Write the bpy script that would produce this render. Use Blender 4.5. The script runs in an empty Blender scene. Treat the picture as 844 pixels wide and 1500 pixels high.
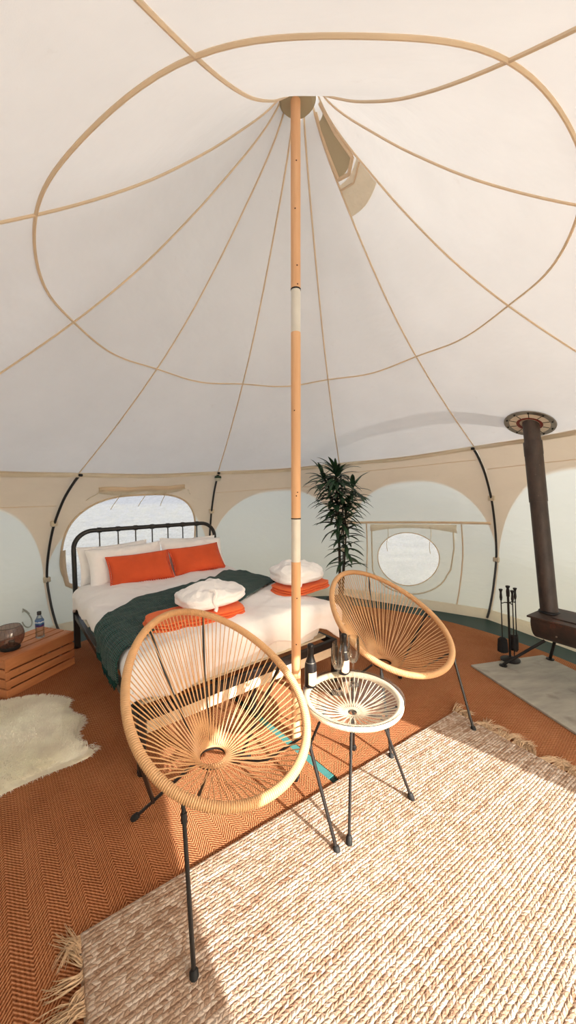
import bpy, bmesh, math, random
from math import sin, cos, pi, radians as R
from mathutils import Vector, Matrix, noise as mn
random.seed(7)
sc = bpy.context.scene
COL = sc.collection

# ------------------------------------------------------------------ helpers
def lin(c):
    return tuple((x/255/12.92 if x/255 <= .04045 else ((x/255+.055)/1.055)**2.4) for x in c)

class MB:
    def __init__(s): s.v=[]; s.f=[]; s.uv=None; s.mi=[]; s.cur=0
    def add(s, vs, fs):
        o=len(s.v); s.v += [tuple(p) for p in vs]; s.f += [tuple(i+o for i in f) for f in fs]; s.mi += [s.cur]*len(fs)
        return s
    def box(s, c, d, rot=None, bev=0):
        x,y,z=d[0]/2,d[1]/2,d[2]/2
        if bev<=0:
            vs=[Vector((a*x,b*y,e*z)) for a in(-1,1) for b in(-1,1) for e in(-1,1)]
            fs=[(0,1,3,2),(4,6,7,5),(0,4,5,1),(2,3,7,6),(0,2,6,4),(1,5,7,3)]
        else:
            b=min(bev,x*.9,y*.9,z*.9); vs=[]; fs=[]; idx={}
            for a in(-1,1):
                for q in(-1,1):
                    for e in(-1,1):
                        for k in range(3):
                            p=[a*x,q*y,e*z]
                            for m in range(3):
                                if m!=k: p[m]-= (a,q,e)[m]*b
                            idx[(a,q,e,k)]=len(vs); vs.append(Vector(p))
            for k in range(3):
                i,j=(k+1)%3,(k+2)%3
                for sg in(-1,1):
                    loop=[]
                    for (p,q) in((-1,-1),(1,-1),(1,1),(-1,1)):
                        t=[0,0,0]; t[k]=sg; t[i]=p; t[j]=q; loop.append(idx[(*t,k)])
                    fs.append(loop if sg>0 else loop[::-1])
                for p in(-1,1):
                    for q in(-1,1):
                        t0=[0,0,0]; t0[i]=p; t0[j]=q; t0[k]=-1; t1=list(t0); t1[k]=1
                        fs.append((idx[(*t0,i)],idx[(*t1,i)],idx[(*t1,j)],idx[(*t0,j)]))
            for a in(-1,1):
                for q in(-1,1):
                    for e in(-1,1): fs.append([idx[(a,q,e,k)] for k in range(3)])
        M=rot if rot is not None else Matrix.Identity(3)
        return s.add([M@v+Vector(c) for v in vs], fs)
    def tube(s, pts, r, n=8, closed=False, caps=True):
        pts=[Vector(p) for p in pts]; N=len(pts)
        rr=r if isinstance(r,(list,tuple)) else [r]*N
        vs=[]; fs=[]; up=None
        for i,p in enumerate(pts):
            if closed: t=pts[(i+1)%N]-pts[i-1]
            else: t=pts[min(i+1,N-1)]-pts[max(i-1,0)]
            if t.length<1e-9: t=Vector((0,0,1))
            t.normalize()
            if up is None:
                a=Vector((0,0,1)) if abs(t.z)<.9 else Vector((1,0,0))
                up=(a-t*a.dot(t)).normalized()
            else:
                up=up-t*up.dot(t)
                up=up.normalized() if up.length>1e-6 else Vector((1,0,0))
            w=t.cross(up)
            for k in range(n):
                q=2*pi*k/n; vs.append(p+(up*cos(q)+w*sin(q))*rr[i])
        m=N if closed else N-1
        for i in range(m):
            for k in range(n):
                a=i*n+k; b=i*n+(k+1)%n; c=((i+1)%N)*n+(k+1)%n; d=((i+1)%N)*n+k
                fs.append((a,b,c,d))
        if caps and not closed:
            fs.append(tuple(range(n))[::-1]); fs.append(tuple((N-1)*n+k for k in range(n)))
        return s.add(vs,fs)
    def lathe(s, prof, c=(0,0,0), n=24, M=None):
        vs=[]; fs=[]; c=Vector(c); m=len(prof)
        for r,z in prof:
            for k in range(n):
                q=2*pi*k/n; p=Vector((r*cos(q),r*sin(q),z))
                vs.append((M@p if M is not None else p)+c)
        for i in range(m-1):
            for k in range(n): fs.append((i*n+k,i*n+(k+1)%n,(i+1)*n+(k+1)%n,(i+1)*n+k))
        if prof[0][0]>1e-5: fs.append(tuple(range(n))[::-1])
        if prof[-1][0]>1e-5: fs.append(tuple((m-1)*n+k for k in range(n)))
        return s.add(vs,fs)
    def grid(s, f, nu, nv, wrap=False):
        vs=[f(i/nu,j/nv) for j in range(nv+1) for i in range(nu+(0 if wrap else 1))]
        w=nu if wrap else nu+1
        fs=[]
        for j in range(nv):
            for i in range(nu):
                fs.append((j*w+i,j*w+(i+1)%w,(j+1)*w+(i+1)%w,(j+1)*w+i))
        return s.add(vs,fs)
    def poly(s, pts, z0, z1):
        n=len(pts); vs=[(x,y,z0) for x,y in pts]+[(x,y,z1) for x,y in pts]
        return s.add(vs,[tuple(range(n))[::-1],tuple(range(n,2*n))]+[(i,(i+1)%n,n+(i+1)%n,n+i) for i in range(n)])
    def build(s, name, mats, parent=None, smooth=True, label=None):
        me=bpy.data.meshes.new(name); me.from_pydata(s.v,[],s.f); me.update()
        if not isinstance(mats,(list,tuple)): mats=[mats]
        for m in mats: me.materials.append(m)
        if len(mats)>1: me.polygons.foreach_set('material_index', s.mi)
        if any(m in GLASSY for m in mats):
            b_=bmesh.new(); b_.from_mesh(me); bmesh.ops.recalc_face_normals(b_,faces=b_.faces); b_.to_mesh(me); b_.free()
        if smooth:
            me.polygons.foreach_set('use_smooth',[True]*len(me.polygons))
            try: me.set_sharp_from_angle(angle=R(38 if smooth is True else smooth))
            except Exception: pass
        if s.uv:
            l=me.uv_layers.new(name='UVMap')
            for lp in me.loops: l.data[lp.index].uv=s.uv[lp.vertex_index]
        o=bpy.data.objects.new(name,me); COL.objects.link(o)
        if parent is not None: o.parent=parent
        if label: o['label']=label
        return o

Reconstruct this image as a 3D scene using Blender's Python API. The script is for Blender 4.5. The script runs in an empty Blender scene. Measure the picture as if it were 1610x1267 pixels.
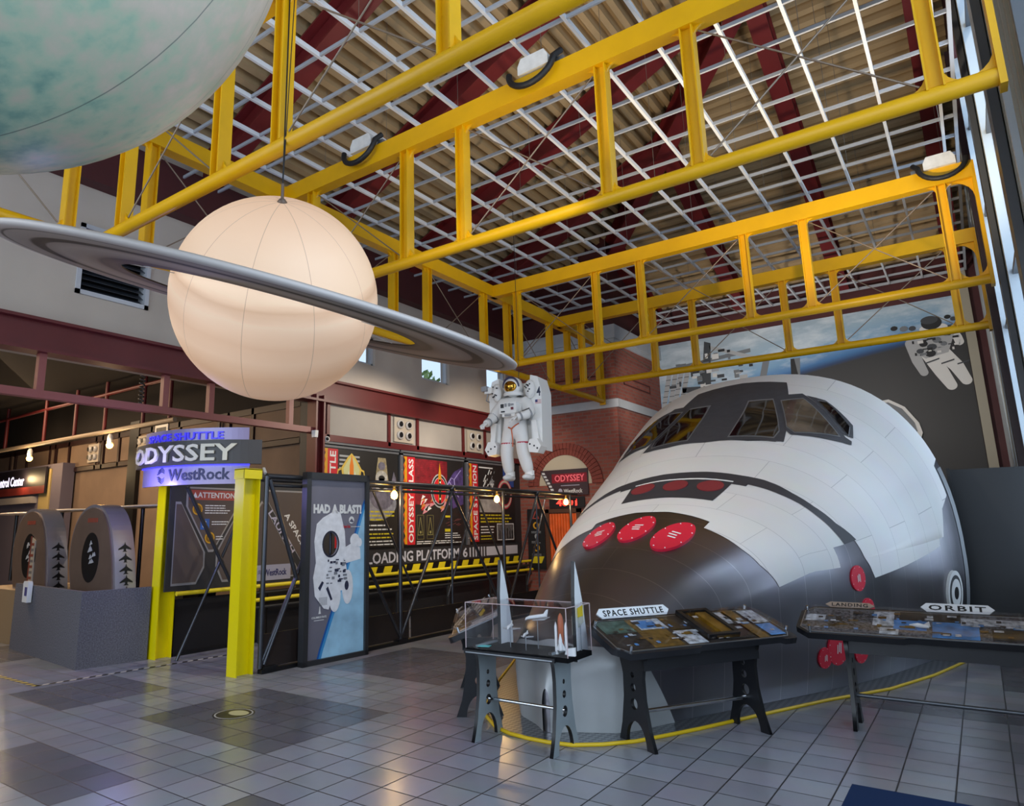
import bpy, bmesh, math, random
from mathutils import Vector, Matrix
random.seed(7)
PI = math.pi
S = bpy.context.scene
C = S.collection

# ------------------------------------------------------------------ camera
F_PX = 1080.1
cam_d = bpy.data.cameras.new('camera')
cam_d.sensor_fit = 'HORIZONTAL'
cam_d.sensor_width = 36.0
cam_d.lens = F_PX / 1610 * 36.0
cam_d.shift_x = (805 - 712) / 1610
cam_d.shift_y = -(633.5 - 606) / 1610
cam_d.clip_end = 300
cam = bpy.data.objects.new('camera', cam_d)
C.objects.link(cam)
Xc = Vector((0.79787, 0.60256, -0.01623)).normalized()       # camera right in the room
Bk = Vector((0.588, -0.783, -0.202)).normalized()            # camera back
Uc = Bk.cross(Xc).normalized()
Bk = Xc.cross(Uc).normalized()
cam.matrix_world = Matrix(((Xc.x, Uc.x, Bk.x, 0), (Xc.y, Uc.y, Bk.y, 0), (Xc.z, Uc.z, Bk.z, 1.65), (0, 0, 0, 1)))
S.camera = cam

# ------------------------------------------------------------------ light and exposure
S.view_settings.view_transform = 'Standard'
S.view_settings.look = 'None'
S.view_settings.gamma = 1.0
S.view_settings.exposure = 0.38
S.view_settings.use_curve_mapping = False
S.cycles.use_denoising = True
S.cycles.max_bounces = 7
S.cycles.diffuse_bounces = 4
S.cycles.glossy_bounces = 4
S.cycles.transmission_bounces = 4
S.cycles.transparent_max_bounces = 12
S.cycles.caustics_reflective = False
S.cycles.caustics_refractive = False
S.cycles.sample_clamp_indirect = 6.0
W = bpy.data.worlds.new('sky')
S.world = W
W.use_nodes = True
bg = W.node_tree.nodes['Background']
bg.inputs[0].default_value = (0.70, 0.83, 1.0, 1)
bg.inputs[1].default_value = 0.95


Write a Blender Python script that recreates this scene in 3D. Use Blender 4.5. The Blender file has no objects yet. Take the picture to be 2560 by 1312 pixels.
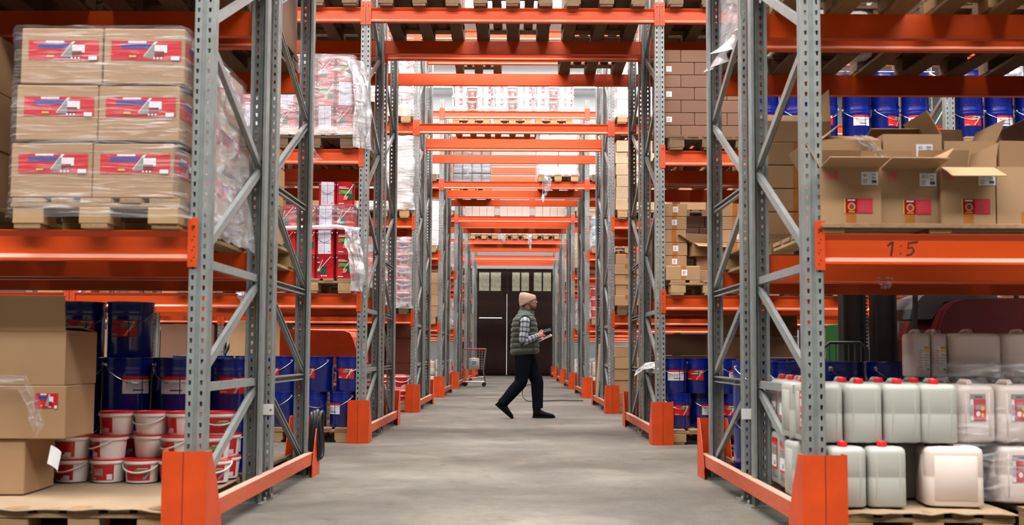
import bpy, math, random
from math import sin, cos, pi, radians, sqrt, atan2, hypot
from mathutils import Vector, Matrix, noise

SC = bpy.context.scene
COL = SC.collection
random.seed(11)

# ------------------------------------------------------------------ camera
CAM = Vector((0.05, 0.0, 0.87))
F_PX, CX, CY = 2489.0, 1280.0, 735.0          # focal length and principal point in a 2560 x 1312 frame
PITCH, YAW, ROLL = 0.0598, 0.0042, 0.0055
RCAM = (Matrix.Rotation(YAW, 3, 'Z') @ Matrix.Rotation(pi / 2 + PITCH, 3, 'X') @ Matrix.Rotation(ROLL, 3, 'Z'))
cam = bpy.data.cameras.new('camera')
cam.sensor_fit = 'HORIZONTAL'
cam.sensor_width = 36.0
cam.lens = F_PX / 2560 * 36.0
cam.shift_y = (CY - 656.0) / 2560.0
cam.clip_start, cam.clip_end = 0.05, 200
cam.dof.use_dof = True
cam.dof.focus_distance = 13.0
cam.dof.aperture_fstop = 3.2
cam_ob = bpy.data.objects.new('camera', cam)
cam_ob.matrix_world = Matrix.Translation(CAM) @ RCAM.to_4x4()
COL.objects.link(cam_ob)
SC.camera = cam_ob


def at(px, py, Y):
    """world point seen at a pixel of the photograph, at distance Y down the hall"""
    d = RCAM @ Vector(((px - CX) / F_PX, -(py - CY) / F_PX, -1.0))
    return CAM + d * (Y / d.y)


# ------------------------------------------------------------------ view, world
SC.view_settings.view_transform = 'Standard'
SC.view_settings.look = 'None'
SC.view_settings.gamma = 1.0
SC.view_settings.use_curve_mapping = False
SC.view_settings.exposure = 0.0
SKY_L = 28.0            # radiance of the roof lights
BACK_L = 1.15          # radiance of the glazed band in the end wall
w = bpy.data.worlds.new('world')
SC.world = w
w.use_nodes = True
w.node_tree.nodes['Background'].inputs[0].default_value = (0.75, 0.85, 1.0, 1)
w.node_tree.nodes['Background'].inputs[1].default_value = 0.04
cy = SC.cycles
cy.use_denoising = True
cy.max_bounces = 7
cy.diffuse_bounces = 2
cy.glossy_bounces = 3
cy.transmission_bounces = 4
cy.transparent_max_bounces = 14
cy.caustics_reflective = False
cy.caustics_refractive = False
cy.sample_clamp_indirect = 4.0

# ------------------------------------------------------------------ materials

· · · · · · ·

> **TASK BRIEF**: In the listing above, find the line containing "Write a Blender" and the line containing "return CAM + d * (Y / d.y)". Reproduce those lines and all between them exactly, with no pictures and nothing more.

> **SOLVED EXERCISE**:
Write a Blender Python script that recreates this scene in 3D. Use Blender 4.5. The Blender file has no objects yet. Take the picture to be 2560 by 1312 pixels.
import bpy, math, random
from math import sin, cos, pi, radians, sqrt, atan2, hypot
from mathutils import Vector, Matrix, noise

SC = bpy.context.scene
COL = SC.collection
random.seed(11)

# ------------------------------------------------------------------ camera
CAM = Vector((0.05, 0.0, 0.87))
F_PX, CX, CY = 2489.0, 1280.0, 735.0          # focal length and principal point in a 2560 x 1312 frame
PITCH, YAW, ROLL = 0.0598, 0.0042, 0.0055
RCAM = (Matrix.Rotation(YAW, 3, 'Z') @ Matrix.Rotation(pi / 2 + PITCH, 3, 'X') @ Matrix.Rotation(ROLL, 3, 'Z'))
cam = bpy.data.cameras.new('camera')
cam.sensor_fit = 'HORIZONTAL'
cam.sensor_width = 36.0
cam.lens = F_PX / 2560 * 36.0
cam.shift_y = (CY - 656.0) / 2560.0
cam.clip_start, cam.clip_end = 0.05, 200
cam.dof.use_dof = True
cam.dof.focus_distance = 13.0
cam.dof.aperture_fstop = 3.2
cam_ob = bpy.data.objects.new('camera', cam)
cam_ob.matrix_world = Matrix.Translation(CAM) @ RCAM.to_4x4()
COL.objects.link(cam_ob)
SC.camera = cam_ob


def at(px, py, Y):
    """world point seen at a pixel of the photograph, at distance Y down the hall"""
    d = RCAM @ Vector(((px - CX) / F_PX, -(py - CY) / F_PX, -1.0))
    return CAM + d * (Y / d.y)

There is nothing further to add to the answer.